• Required task
Your task is to repeat the lines below exactly, excluding any pictures they contain.

######

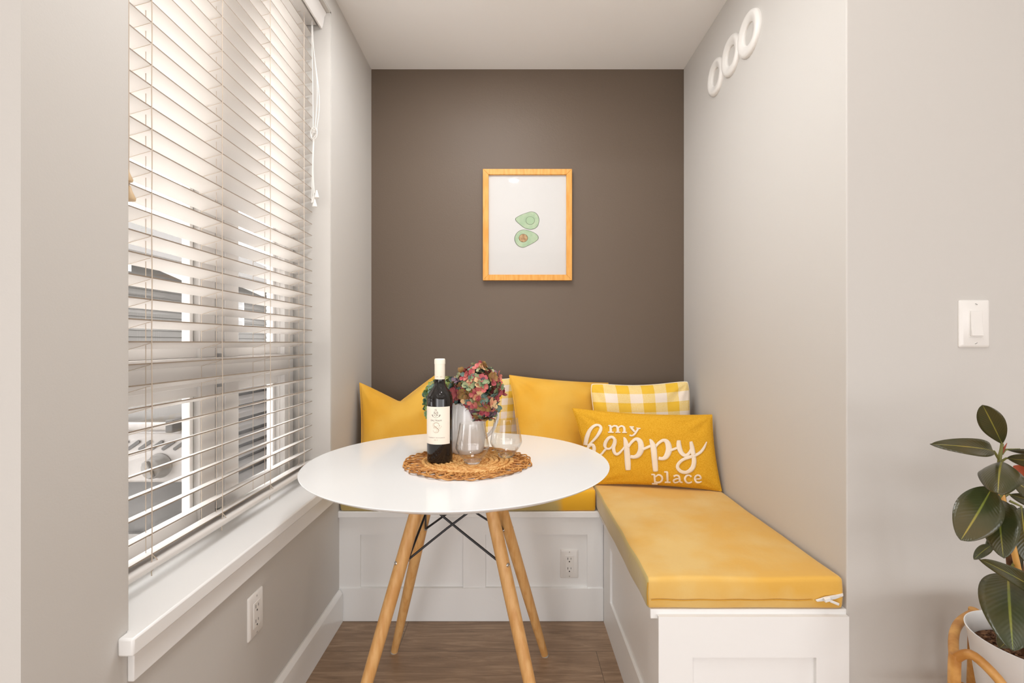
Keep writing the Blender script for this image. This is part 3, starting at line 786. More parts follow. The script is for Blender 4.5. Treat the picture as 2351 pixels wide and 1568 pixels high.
# ------------------------------------------------------------------ wine bottle
bx, by = -.212, 1.405
bottle = thing('wine_bottle', 'dark red-wine bottle with cream label and capsule on the placemat', 'bottle', (bx, by, ZMAT))
BR_ = .0375
b = MB(); b.lathe([(0, .006), (.020, .004), (.033, 0), (.0362, .003), (BR_, .008), (BR_, .182), (.0365, .190), (.0335, .198), (.0285, .206), (.0225, .214), (.0180, .221), (.0158, .230), (.0150, .240), (.0148, .290), (0, .290)], (bx, by, ZMAT), 64)
b.build('glass_body', bottle_glass, bottle)
b = MB(); b.lathe([(.0150, .240), (.0152, .2405), (.0153, .284), (.0160, .2845), (.0160, .2955), (.0153, .2985), (.0140, .3000), (0, .3003)], (bx, by, ZMAT), 48)
cap = b.build('capsule', capsule_mat, bottle)
LA0 = -8.5
def on_cyl(deg, z, r): a = math.radians(deg - 90); return Vector((bx + r * math.cos(a), by + r * math.sin(a), ZMAT + z))
LZa, LZb = .0555, .1630
b = MB(); prev = None
for i in range(41):
    d = LA0 - 66 + 132 * i / 40
    row = [b.bm.verts.new(on_cyl(d, LZa, BR_ + .0003)), b.bm.verts.new(on_cyl(d, LZb, BR_ + .0003))]
    if prev: b.face([prev[0], row[0], row[1], prev[1]])
    prev = row
lab = b.build('label', label_mat, bottle)
def text_on_bottle(txt, size, z, name, m, parent, spacing=1.0, deg=LA0, r=BR_):
    cu = bpy.data.curves.new(name, 'FONT'); cu.body = txt; cu.size = size; cu.align_x = 'CENTER'; cu.align_y = 'CENTER'; cu.space_character = spacing; cu.resolution_u = 4
    tmp = bpy.data.objects.new(name, cu); me = bpy.data.meshes.new_from_object(tmp); bpy.data.objects.remove(tmp)
    b = MB(); b.bm.from_mesh(me); bpy.data.meshes.remove(me)
    bmesh.ops.triangulate(b.bm, faces=b.bm.faces[:])
    for v in b.bm.verts: v.co = on_cyl(deg + math.degrees(v.co.x / r), z + v.co.y, r + .0006)
    return b.build(name, m, parent, smooth=False, recalc=False)
def line_on_bottle(b, pts, wd, n=6):
    sm = smooth_path(pts, n) if len(pts) > 2 else pts; prev = None; N = len(sm)
    for i, p in enumerate(sm):
        x, z = p[0], p[1]; ww = (p[2] if len(p) > 2 else wd)
        a, c = sm[max(i - 1, 0)], sm[min(i + 1, N - 1)]; dx, dz = c[0] - a[0], c[1] - a[1]; l = math.hypot(dx, dz) or 1
        row = [b.bm.verts.new(on_cyl(LA0 + math.degrees((x - s_ * dz / l * ww / 2) / BR_), z + s_ * dx / l * ww / 2, BR_ + .0006)) for s_ in (-1, 1)]
        if prev: b.face([prev[0], prev[1], row[1], row[0]])
        prev = row
text_on_bottle('SALTRAM', .0068, .1238, 'label_lettering', ink, lab, 1.18)
text_on_bottle('CABERNET SAUVIGNON', .0036, .0745, 'label_lettering', ink, lab, 1.38)
text_on_bottle('2019', .0038, .0680, 'label_lettering', bronze_ink, lab, 1.5)
text_on_bottle('1859   1859', .0032, .2475, 'capsule_lettering', bronze_ink, cap, 1.2, 0, .0153)
mm = .001
b = MB()                                     # crest: shield, crown ring, ribbon
sh = [(-5.5, 149), (-5.5, 142), (-3.5, 138), (0, 136.4), (3.5, 138), (5.5, 142), (5.5, 149), (-5.5, 149)]
for q in range(len(sh) - 1): line_on_bottle(b, [(sh[q][0] * mm, sh[q][1] * mm), (sh[q + 1][0] * mm, sh[q + 1][1] * mm)], .0008)
line_on_bottle(b, [(-5 * mm, 147 * mm), (4 * mm, 138.5 * mm)], .0014)
for q in range(5): line_on_bottle(b, [((-1 + q * 1.3) * mm, 148.5 * mm), ((0.6 + q * 1.1) * mm, (143 + q * .3) * mm)], .0003)
line_on_bottle(b, [(2.8 * math.cos(t_ * PI / 6) * mm, (154 + 2.8 * math.sin(t_ * PI / 6)) * mm) for t_ in range(13)], .0005, 2)
line_on_bottle(b, [(2.2 * math.cos(t_ * PI / 3 + 1) * mm, (154 + 1.4 * math.sin(t_ * PI / 3)) * mm) for t_ in range(7)], .0003, 3)
for s_ in (-1, 1):
    line_on_bottle(b, [(s_ * 12.5 * mm, 140 * mm), (s_ * 10.5 * mm, 137.5 * mm), (s_ * 8.6 * mm, 134.8 * mm)], .0016, 3)
    line_on_bottle(b, [(s_ * 12 * mm, 142 * mm), (s_ * 10 * mm, 140 * mm), (s_ * 7.5 * mm, 137 * mm)], .0006, 3)
line_on_bottle(b, [(-8 * mm, 134.5 * mm), (-3 * mm, 132.5 * mm), (3 * mm, 132.5 * mm), (8 * mm, 134.5 * mm)], .0006, 4)
b.build('label_crest', ink, lab, smooth=False, recalc=False)
b = MB()                                     # script monogram S with flourishes
line_on_bottle(b, [(x * mm, z * mm, w_ * mm) for x, z, w_ in [(6, 112, .5), (8.5, 114, .7), (6, 116.5, 1.2), (0, 118, 1.0), (-5, 115, .8), (-6, 110, 1.0), (-1, 105.5, 1.6), (5, 101, 1.8), (8, 96, 1.3), (5, 90.5, .9), (-1, 89, .7), (-6, 91, .5), (-9, 94.5, .4), (-7, 96, .4)]], .001)
line_on_bottle(b, [(x * mm, z * mm, w_ * mm) for x, z, w_ in [(0, 118, .4), (-8, 116, .4), (-9, 108, .4), (-3, 103, .5), (3, 98, .5), (3, 93, .5), (-4, 92, .4)]], .0005)
line_on_bottle(b, [(x * mm, z * mm, .4 * mm) for x, z in [(9, 112), (10, 108), (8, 104), (11, 101), (13, 104), (16, 107), (14, 109)]], .0004)
line_on_bottle(b, [(x * mm, z * mm, .4 * mm) for x, z in [(-4, 100), (-7, 103), (-3, 106), (2, 107), (5, 110)]], .0004)
line_on_bottle(b, [(9.2 * mm, 112 * mm, .4 * mm), (10.2 * mm, 110 * mm, 1.6 * mm), (10 * mm, 107.5 * mm, .4 * mm)], .001)
b.build('label_monogram', bronze_ink, lab, smooth=False, recalc=False)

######

• Correct output
Keep writing the Blender script for this image. This is part 3, starting at line 786. More parts follow. The script is for Blender 4.5. Treat the picture as 2351 pixels wide and 1568 pixels high.
# ------------------------------------------------------------------ wine bottle
bx, by = -.212, 1.405
bottle = thing('wine_bottle', 'dark red-wine bottle with cream label and capsule on the placemat', 'bottle', (bx, by, ZMAT))
BR_ = .0375
b = MB(); b.lathe([(0, .006), (.020, .004), (.033, 0), (.0362, .003), (BR_, .008), (BR_, .182), (.0365, .190), (.0335, .198), (.0285, .206), (.0225, .214), (.0180, .221), (.0158, .230), (.0150, .240), (.0148, .290), (0, .290)], (bx, by, ZMAT), 64)
b.build('glass_body', bottle_glass, bottle)
b = MB(); b.lathe([(.0150, .240), (.0152, .2405), (.0153, .284), (.0160, .2845), (.0160, .2955), (.0153, .2985), (.0140, .3000), (0, .3003)], (bx, by, ZMAT), 48)
cap = b.build('capsule', capsule_mat, bottle)
LA0 = -8.5
def on_cyl(deg, z, r): a = math.radians(deg - 90); return Vector((bx + r * math.cos(a), by + r * math.sin(a), ZMAT + z))
LZa, LZb = .0555, .1630
b = MB(); prev = None
for i in range(41):
    d = LA0 - 66 + 132 * i / 40
    row = [b.bm.verts.new(on_cyl(d, LZa, BR_ + .0003)), b.bm.verts.new(on_cyl(d, LZb, BR_ + .0003))]
    if prev: b.face([prev[0], row[0], row[1], prev[1]])
    prev = row
lab = b.build('label', label_mat, bottle)
def text_on_bottle(txt, size, z, name, m, parent, spacing=1.0, deg=LA0, r=BR_):
    cu = bpy.data.curves.new(name, 'FONT'); cu.body = txt; cu.size = size; cu.align_x = 'CENTER'; cu.align_y = 'CENTER'; cu.space_character = spacing; cu.resolution_u = 4
    tmp = bpy.data.objects.new(name, cu); me = bpy.data.meshes.new_from_object(tmp); bpy.data.objects.remove(tmp)
    b = MB(); b.bm.from_mesh(me); bpy.data.meshes.remove(me)
    bmesh.ops.triangulate(b.bm, faces=b.bm.faces[:])
    for v in b.bm.verts: v.co = on_cyl(deg + math.degrees(v.co.x / r), z + v.co.y, r + .0006)
    return b.build(name, m, parent, smooth=False, recalc=False)
def line_on_bottle(b, pts, wd, n=6):
    sm = smooth_path(pts, n) if len(pts) > 2 else pts; prev = None; N = len(sm)
    for i, p in enumerate(sm):
        x, z = p[0], p[1]; ww = (p[2] if len(p) > 2 else wd)
        a, c = sm[max(i - 1, 0)], sm[min(i + 1, N - 1)]; dx, dz = c[0] - a[0], c[1] - a[1]; l = math.hypot(dx, dz) or 1
        row = [b.bm.verts.new(on_cyl(LA0 + math.degrees((x - s_ * dz / l * ww / 2) / BR_), z + s_ * dx / l * ww / 2, BR_ + .0006)) for s_ in (-1, 1)]
        if prev: b.face([prev[0], prev[1], row[1], row[0]])
        prev = row
text_on_bottle('SALTRAM', .0068, .1238, 'label_lettering', ink, lab, 1.18)
text_on_bottle('CABERNET SAUVIGNON', .0036, .0745, 'label_lettering', ink, lab, 1.38)
text_on_bottle('2019', .0038, .0680, 'label_lettering', bronze_ink, lab, 1.5)
text_on_bottle('1859   1859', .0032, .2475, 'capsule_lettering', bronze_ink, cap, 1.2, 0, .0153)
mm = .001
b = MB()                                     # crest: shield, crown ring, ribbon
sh = [(-5.5, 149), (-5.5, 142), (-3.5, 138), (0, 136.4), (3.5, 138), (5.5, 142), (5.5, 149), (-5.5, 149)]
for q in range(len(sh) - 1): line_on_bottle(b, [(sh[q][0] * mm, sh[q][1] * mm), (sh[q + 1][0] * mm, sh[q + 1][1] * mm)], .0008)
line_on_bottle(b, [(-5 * mm, 147 * mm), (4 * mm, 138.5 * mm)], .0014)
for q in range(5): line_on_bottle(b, [((-1 + q * 1.3) * mm, 148.5 * mm), ((0.6 + q * 1.1) * mm, (143 + q * .3) * mm)], .0003)
line_on_bottle(b, [(2.8 * math.cos(t_ * PI / 6) * mm, (154 + 2.8 * math.sin(t_ * PI / 6)) * mm) for t_ in range(13)], .0005, 2)
line_on_bottle(b, [(2.2 * math.cos(t_ * PI / 3 + 1) * mm, (154 + 1.4 * math.sin(t_ * PI / 3)) * mm) for t_ in range(7)], .0003, 3)
for s_ in (-1, 1):
    line_on_bottle(b, [(s_ * 12.5 * mm, 140 * mm), (s_ * 10.5 * mm, 137.5 * mm), (s_ * 8.6 * mm, 134.8 * mm)], .0016, 3)
    line_on_bottle(b, [(s_ * 12 * mm, 142 * mm), (s_ * 10 * mm, 140 * mm), (s_ * 7.5 * mm, 137 * mm)], .0006, 3)
line_on_bottle(b, [(-8 * mm, 134.5 * mm), (-3 * mm, 132.5 * mm), (3 * mm, 132.5 * mm), (8 * mm, 134.5 * mm)], .0006, 4)
b.build('label_crest', ink, lab, smooth=False, recalc=False)
b = MB()                                     # script monogram S with flourishes
line_on_bottle(b, [(x * mm, z * mm, w_ * mm) for x, z, w_ in [(6, 112, .5), (8.5, 114, .7), (6, 116.5, 1.2), (0, 118, 1.0), (-5, 115, .8), (-6, 110, 1.0), (-1, 105.5, 1.6), (5, 101, 1.8), (8, 96, 1.3), (5, 90.5, .9), (-1, 89, .7), (-6, 91, .5), (-9, 94.5, .4), (-7, 96, .4)]], .001)
line_on_bottle(b, [(x * mm, z * mm, w_ * mm) for x, z, w_ in [(0, 118, .4), (-8, 116, .4), (-9, 108, .4), (-3, 103, .5), (3, 98, .5), (3, 93, .5), (-4, 92, .4)]], .0005)
line_on_bottle(b, [(x * mm, z * mm, .4 * mm) for x, z in [(9, 112), (10, 108), (8, 104), (11, 101), (13, 104), (16, 107), (14, 109)]], .0004)
line_on_bottle(b, [(x * mm, z * mm, .4 * mm) for x, z in [(-4, 100), (-7, 103), (-3, 106), (2, 107), (5, 110)]], .0004)
line_on_bottle(b, [(9.2 * mm, 112 * mm, .4 * mm), (10.2 * mm, 110 * mm, 1.6 * mm), (10 * mm, 107.5 * mm, .4 * mm)], .001)
b.build('label_monogram', bronze_ink, lab, smooth=False, recalc=False)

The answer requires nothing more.